Drafting is a bit like prewriting. You want to keep moving forward as much as possible. Don’t look back and edit. It’s not the time for that. You may wish to look at the last sentence you wrote to anchor yourself for knowing how to move forward. But don’t tinker with what you just wrote. Once the dust has settled a bit from your writing storm, you can go back to revise and edit. For now, keep moving forward and filling those pages.

Remember those examples? William Zinsser says to collect many ideas. That’s a prewriting technique. But it’s also a drafting technique. Writing out those ideas, those mini-stories, is valuable for determining exactly what the best material is for your writing.

Consider this analogy. You must choose two good peaches to bake a pie. One bin has two peaches in it. One bin has 10 peaches in it. Which do you choose? Chances are that two peaches in the 10-peach-bin are better than the only two peaches in the two-peach-bin. What you want to do is to choose the best damn peaches, period.
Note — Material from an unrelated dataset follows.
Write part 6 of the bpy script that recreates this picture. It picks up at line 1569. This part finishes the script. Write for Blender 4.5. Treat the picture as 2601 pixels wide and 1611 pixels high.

If you dig up 10 examples for your writing, and use the two best examples, then you are increasing the quality of your work. If you only have two examples to choose from, how do you know they are any good?

Don’t fill your work with rotten peaches.

Some things not to do while drafting

Along with not choosing rotten peaches, avoid the following while drafting:

  • Don’t revise and edit along the way.
  • Don’t worry about the title yet.
  • Don’t worry about the introduction yet — it will change.

Writing is a discovery process. Once you discover what your main point is through drafting, you’ll be able to write an introduction worthy of your subject matter. It never fails, when I’ve spent days and weeks preparing the perfect introduction, only to come upon a writing deadline and have to rush my draft, I must inevitably change my well-crafted introduction to match my draft. A draft never comes out exactly the way you think it will.

So that’s it. When you are ready to draft, write long, fill out subheadings, give specific details and examples, and keep moving forward. Before you know it, you’ll have your own shitty first draft. And then the fun can truly begin. Happy drafting!